Because he is an utter monster, Woody cuts the gas lines on the Del Fuegos’ bikes, then lies to his fellow Wild Hogs and insists that the angry bikers won’t even think about doing anything to them because of his legal wizardry.
This leads to an absolutely agonizing set-piece where Lawrence’s character, who is otherwise utterly emasculated by his job as a plumber and his wife making more than him, reclaims his lost manhood by tossing drinks in the faces of Del Fuegos before spraying them ketchup and mustard as if he was creating a psychotic fast food version of a Jackson Pollack painting before climactically kneeing them in the testicles.
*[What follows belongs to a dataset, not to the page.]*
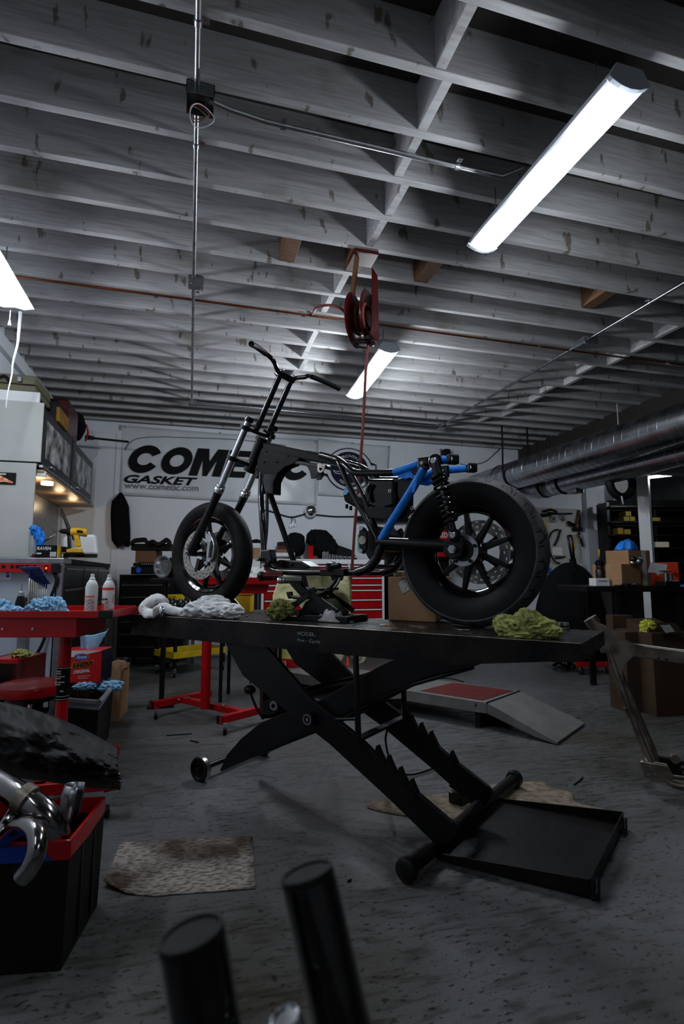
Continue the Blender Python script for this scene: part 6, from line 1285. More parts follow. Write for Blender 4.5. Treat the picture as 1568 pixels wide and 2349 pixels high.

It’s just one interminable, joyless, laugh-less, loathsome slapstick set-piece after another, executed artlessly by people who seem to hate their roles as much as their characters hate their lives.
FUCK Wild Hogs. Fuck it all to hell. I’m sorry if that’s not eloquent or professional but I want to express the intensity and purity of my hatred for this film, which really is the goddamn worst, an absolute nadir.
Let’s see if I feel the same way after experiencing Old Dogs in the terrifyingly near future, with which Wild Hogs shares a star, a director and an almost inconceivable awfulness.
Deep into my second and FINAL viewing of Wild Hogs I concocted what might be considered a fan theory if I was not, in fact, the farthest thing from a fan of the movie. I’m more of a hater, really.
In my mind I decided that the reason why Woody wants his buddies to ride with him to California is because he wants them to commit suicide with him by climactically driving their motorcycles into the ocean to watery deaths.
Woody has nothing left to live for. His entire scuzzy existence is wrapped up in being successful, rich and married to a supermodel. But as the movie opens he’s no longer rich, successful or married to a supermodel.
The world seemingly has nothing left to offer this charmless, awful man but decay and death. Why not end it all in the company of people who have somehow tolerated you for decades despite your dreadful personality?
Wild Hogs is so sad, sour and joyless that it begs to be put out of its misery. It works better as a secret tragedy than as a comedy in part because it could not represent a sadder or less successful attempt at humor.